Taken 2: Second Verse Same As The First!

TAKEN_2

In Taken, Liam Neeson’s Bryan Mills tracked down the human traffickers who’d kidnapped his daughter and killed them. In Taken 2, relatives of the men he killed come after him seeking vengeance – but even with some serious attempts to do something different, the sequel is still too much of the same thing.

Following a job, Mills persuades his daughter Kim (Maggie Grace) and ex-wife Lenore/Lennie (Famke Janssen) to join him for a holiday in Istanbul. When the father (Rade Serbedzija) of one of Kim’s kidnappers from the first film takes him and Lennie captive, he uses his ‘particular set of skills’ to guide Kim to where they’ve been hidden, frees himself, and sets about making sure that nothing like this can ever happen again.

Part of the fun of Taken was that Neeson, who made an unlikely action hero to begin with, did a lot of his own stuntwork and really got into the role. In the sequel – also written by Luc Besson and Robert Mark Kamen – director Olivier Megaton (Transporter 3, Columbiana) has cut the action sequences in such a way that it’s almost never clear how much of the time Neeson is actually there, thus cutting a large chunk from the heart of the film.

Neither Grace nor Janssen has much to do – besides looking scared – and we never really get much of a chance to relate to them. This, too, detracts from any heart Taken 2 might otherwise have had.

As one of the minority of critics who enjoyed Megaton’s earlier work with Besson, I was very disappointed by Taken 2. It seemed like it had even less of a rationale for its action – and what it did have was too forced.

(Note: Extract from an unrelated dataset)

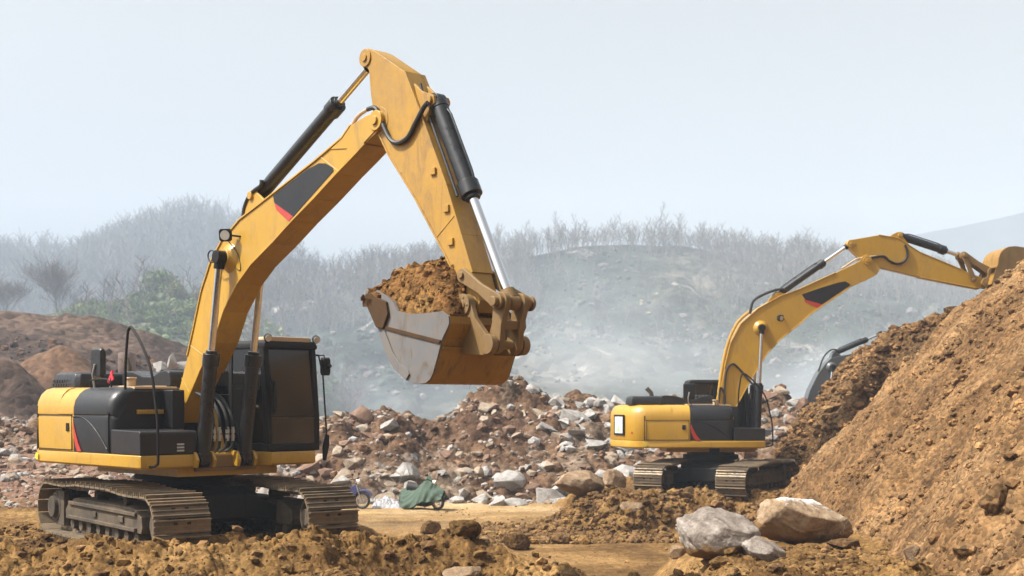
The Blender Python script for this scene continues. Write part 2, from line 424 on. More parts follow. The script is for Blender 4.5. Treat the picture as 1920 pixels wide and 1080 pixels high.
def build_ground():
    th = np.concatenate([np.linspace(-80, -27, 40)[:-1], np.linspace(-27, 27, 1150), np.linspace(27, 80, 40)[1:]])
    r = np.concatenate([np.geomspace(1.5, 15.2, 40)[:-1], np.geomspace(15.2, 26, 400)[:-1], np.geomspace(26, 62, 330)[:-1], np.geomspace(62, 3000, 90)])
    T, Rr = np.meshgrid(np.radians(th), r)
    x = Rr * np.sin(T); y = Rr * np.cos(T)
    z, pad, road = ground_z(x, y)
    far = sstep(70, 160, Rr); z = z * (1 - far) + far * -5.0
    # a little colour belonging to the place: compacted tan road, ochre clods, red rubble earth at the far left
    roadm = (1 - sstep(.16, .42, z - road)) * (1 - pad) * sstep(19, 24, y)
    red = sstep(27, 31, y + .8 * fbm(x * .4, y * .4, 3, 60)) * (1 - sstep(-7.5, -5.5, x + (y - 30) * .15))
    o = np_mesh('ground', np.stack([x, y, z], -1).reshape(-1, 3), grid_faces(len(r), len(th))[:, ::-1], MG, smooth=True)
    for nm, v in (('road', roadm), ('red', red)):
        a = o.data.attributes.new(nm, 'FLOAT', 'POINT'); a.data.foreach_set('value', v.ravel().astype(np.float32))
    return tag(o, kind='structure')

def ground_mat():
    m, nt, b = mat('quarry ground'); co = objco(nt)
    def layer(stops, s1, s2):
        a = noise(nt, s1, 5, .6, .6, co); c1 = ramp(nt, a.outputs[0], stops)
        k = noise(nt, s2, 6, .7, .3, co); kr = ramp(nt, k.outputs[0], [(.3, (.6, .6, .6)), (.6, (1.08, 1.05, 1.02))])
        return mix(nt, 1.0, c1.outputs[0], kr.outputs[0], 'MULTIPLY'), k
    c1, k1 = layer([(.3, (.09, .046, .015)), (.5, (.20, .112, .037)), (.7, (.34, .205, .08))], .45, 5)
    c2, k2 = layer([(.3, (.46, .31, .145)), (.5, (.56, .40, .205)), (.72, (.63, .48, .29))], .35, 2.5)
    c3, k3 = layer([(.3, (.13, .07, .048)), (.5, (.22, .13, .09)), (.7, (.34, .235, .17))], .5, 3)
    at = node(nt, 'ShaderNodeAttribute'); at.attribute_name = 'road'
    ar = node(nt, 'ShaderNodeAttribute'); ar.attribute_name = 'red'
    c = mix(nt, ar.outputs['Fac'], c1, c3); c = mix(nt, at.outputs['Fac'], c, c2)
    v = node(nt, 'ShaderNodeTexVoronoi'); v.inputs['Scale'].default_value = 20; nt.links.new(co, v.inputs['Vector'])
    vr = ramp(nt, v.outputs['Color'], [(.2, (.66, .66, .66)), (.8, (1.2, 1.2, 1.2))])
    inv = node(nt, 'ShaderNodeMath', operation='MULTIPLY_ADD'); nt.links.new(at.outputs['Fac'], inv.inputs[0]); inv.inputs[1].default_value = -.75; inv.inputs[2].default_value = 1
    c = mix(nt, inv.outputs[0], c, mix(nt, 1.0, c, vr.outputs[0], 'MULTIPLY'))
    nt.links.new(c, b.inputs['Base Color']); b.inputs['Roughness'].default_value = .95; b.inputs['Specular IOR Level'].default_value = .15
    hs = node(nt, 'ShaderNodeMath', operation='ADD'); nt.links.new(k1.outputs[0], hs.inputs[0])
    d = node(nt, 'ShaderNodeMath', operation='MULTIPLY'); nt.links.new(v.outputs['Distance'], d.inputs[0]); d.inputs[1].default_value = -.3
    nt.links.new(d.outputs[0], hs.inputs[1])
    bump(nt, b, hs.outputs[0], .7, .045)
    return m
MG = ground_mat()
build_ground()

# ------------------------------------------------------------------ soil heaps
def heightfield(name, x0, x1, y0, y1, step, zf, mats, floor=-3.0):
    xs = np.arange(x0, x1 + step * .5, step); ys = np.arange(y0, y1 + step * .5, step)
    Xg, Yg = np.meshgrid(xs, ys); Zg = np.maximum(zf(Xg, Yg), floor)
    V = np.stack([Xg, Yg, Zg], -1).reshape(-1, 3); F = grid_faces(len(ys), len(xs))
    keep = (Zg.reshape(-1)[F] > floor + 1e-4).any(1)
    F = F[keep]; used = np.unique(F); idx = np.full(len(V), -1); idx[used] = np.arange(len(used))
    return np_mesh(name, V[used], idx[F], mats)

def pile_base(x, y):
    xt = interp(y, [(10, 5.1), (17, 4.9), (20.5, 5.3), (24, 6.1), (28, 6.3), (34, 6.7), (40, 7.2)]) + .5 * fbm(x * .3, y * .3, 3, 71)
    s = x - xt
    z = -.45 + np.where(s > 0, 1.0 * s - .28 * np.maximum(0, s - 4.6), .5 * s) - .35 * np.exp(-(s / .9) ** 2)
    z = np.minimum(z, 7.2 + .3 * (z - 7.2))
    end = 36.8 + .5 * fbm(x * .5 + 3, y * 0, 3, 73)
    z = z - np.maximum(0, y - end) * 2.2
    return z, s
def pile_z(x, y):
    z, s = pile_base(x, y)
    on = sstep(-.6, 1.0, s)
    # runnels that follow the fall line
    rill = .34 * fbm(x * .22, y * .8 + .45 * x, 4, 81) + .14 * fbm(x * .8, y * 3.4 + 1.2 * x, 3, 83)
    dm = sstep(.4, .65, vnoise(x * .5, y * 1.5 + .7 * x, 610))
    c = .45 * clods(x, y, .9, 84, .22) + (.2 + .4 * dm) * clods(x, y, .36, 85, .5) + (.3 + .4 * dm) * clods(x, y, .16, 86, .7)
    return z + on * (rill + c + .14 * fbm(x * .9, y * .9, 4, 87) + .05 * fbm(x * 6, y * 6, 3, 88)) - .15
tag(heightfield('soil_pile', 3.6, 19, 11, 41, .06, pile_z, M['pile'], -2.2), 'big sloping heap of tan soil filling the right side of the quarry', 'soil pile')

def bank_z(x, y):
    xl = 8.0 + .5 * fbm(y * .5, x * 0, 3, 91)
    prof = interp(x - xl, [(-3, -3), (-1.4, -1.0), (0, .0), (.8, .9), (1.6, 2.2), (2.5, 3.3), (3.5, 4.2), (4.3, 4.75), (5.6, 5.2), (6.6, 5.3), (7.4, 5.4), (8.2, 6.2), (9.5, 6.6), (13, 7.5)])
    face = 40.2 + .55 * fbm(x * .8, y * 0 + 2, 4, 93) + .35 * np.sin(x * 2.3)
    low = interp(x - xl, [(-3, -3), (0, -.3), (2, .2), (3, .6), (4.5, 1.6), (6, 3.6), (9, 5.2), (13, 6.5)])
    t = sstep(-.6, .9, y - face)
    z = low + (prof - low) * t
    z = np.where(y < face, np.minimum(z, low - .3 * (face - y)), z) * 1.0
    z = z - np.maximum(0, y - 44.5) * 1.2
    c = .55 * clods(x, y, .8, 94, .6) + .6 * clods(x, y, .34, 95, .7)
    return z + c * .9 + .2 * fbm(x * 1.2, y * 1.2, 4, 96) - .5
tag(heightfield('soil_bank', 5.5, 22, 36.5, 50, .07, bank_z, M['bank'], -2.5), 'rough brown soil bank with a dark cut face under the raised bucket', 'soil bank')

HEAP_TOP = [(-40, 1.3), (-22, 1.5), (-14, 1.2), (-9, 1.2), (-7.8, 1.35), (-6.7, 1.6), (-5.2, 2.15), (-4.3, 1.9), (-3.5, 1.35), (-2.4, 1.65), (-1.9, 2.25), (-.2, 2.75), (1.1, 2.25), (2.2, 2.45), (3.9, 2.1), (6, 2.0), (8, 2.2), (10.4, 2.75), (11.7, 2.5), (14, 2.3), (22, 2.3)]
def heap_z(x, y, detail=True):
    top = interp(x, HEAP_TOP)
    toe = interp(x, [(-40, 37), (-16, 41), (-10, 45), (0, 46.2), (4, 46.5), (22, 47)])
    t = np.clip((y - toe) / (54.5 - toe), 0, 1)
    z = -1.9 + (top + 1.9) * (t ** .8) - np.maximum(0, y - 55.5) * .7
    z = np.where(y < toe, -1.9 - (toe - y) * .8, z)
    z = z + np.where(x < -10, np.clip((-10 - x) / 4, 0, 1) * 1.5 * (1 - t), 0)
    if detail:
        z = z + .75 * clods(x, y, 1.5, 101, .5) + .7 * clods(x, y, .7, 102, .6) + .6 * clods(x, y, .35, 103, .7) + .55 * fbm(x * .42, y * .42, 5, 104, .6) + .5 * clods(x, y, 2.6, 105, .5) - .3
    return z
tag(heightfield('rubble_heap', -34, 20, 36, 62, .1, heap_z, M['rubble_soil'], -2.6), 'long heap of reddish earth and broken rock behind the dirt road', 'rubble heap')

def terrace_z(x, y):
    top = interp(x, [(-90, 9.2), (-40, 8.8), (-35, 8.8), (-32.8, 8.5), (-29.8, 7.6), (-25.6, 6.3), (-21.4, 4.4), (-17, 1.5), (-12, -2.5)]) + .35 * fbm(x * .15, y * .15, 3, 111)
    t = np.clip((y - 66) / (106 - 66), 0, 1)
    t = np.where(t < .55, t * .75, .4125 + (t - .55) * 1.306)
    z = -1.5 + (top + 1.5) * t - np.maximum(0, y - 108) * .3
    return z + .8 * fbm(x * .25, y * .25, 5, 112) + .25 * fbm(x * 1.5, y * 1.5, 4, 113)
tag(heightfield('terrace', -85, -8, 64, 135, .35, terrace_z, M['terrace'], -4), kind='structure')

def cone_z(cx, cy, top, base, rad, seed):
    def f(x, y):
        d = np.hypot((x - cx), (y - cy) * 1.0) / rad
        d = d + .10 * fbm(x * .4, y * .4, 3, seed)
        return top - (top - base) * np.sqrt(d * d + .02) + .3 * fbm(x * .5, y * .5, 5, seed + 1) + .25 * clods(x, y, 1.1, seed + 2, .5)
    return f
cx = X(112, 84)
tag(heightfield('soil_pile', cx - 7.5, cx + 7.5, 77, 91, .16, cone_z(cx, 84, 6.6, .6, 6.2, 121), M['cone'], -1), 'rust brown cone of dumped soil on the terrace beyond the left machine', 'soil pile')
cx = X(8, 74)
tag(heightfield('soil_pile', cx - 6, cx + 6, 68, 80, .16, cone_z(cx, 74, 5.6, -1, 5.6, 131), M['terrace'], -1.4), 'dark purple brown soil mound cut by the left edge of the terrace', 'soil pile')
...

A scene in which Serbedzija’s character goes to great lengths to describe his plans for Mills’ daughter is so off-putting that several audience members walked out of the screening I attended, and feels like it was dropped into the movie solely to motivate Mills – as if the threat to him and his family wasn’t enough to begin with. It also serves to rob the characters of being anything more than a device to move the action forward.

Even as Mills utilizes that particular set of skills he’s learned over the years, he does so with such a frantic pace that we never actually see anything but the results of their use – even in the fight sequences, everything is cut so quixotically that there’s never a sense of any kind of reality.

Neeson stills gives Mills that wounded gravitas that made him so relatable in the first film, but the script goes out of its way to rob anyone else of possible relatability. If you want to see people get beat up, but nothing more, then Taken 2 will be a sufficient diversion. If you want characters, plot, or even a semblance of coherence, look elsewhere.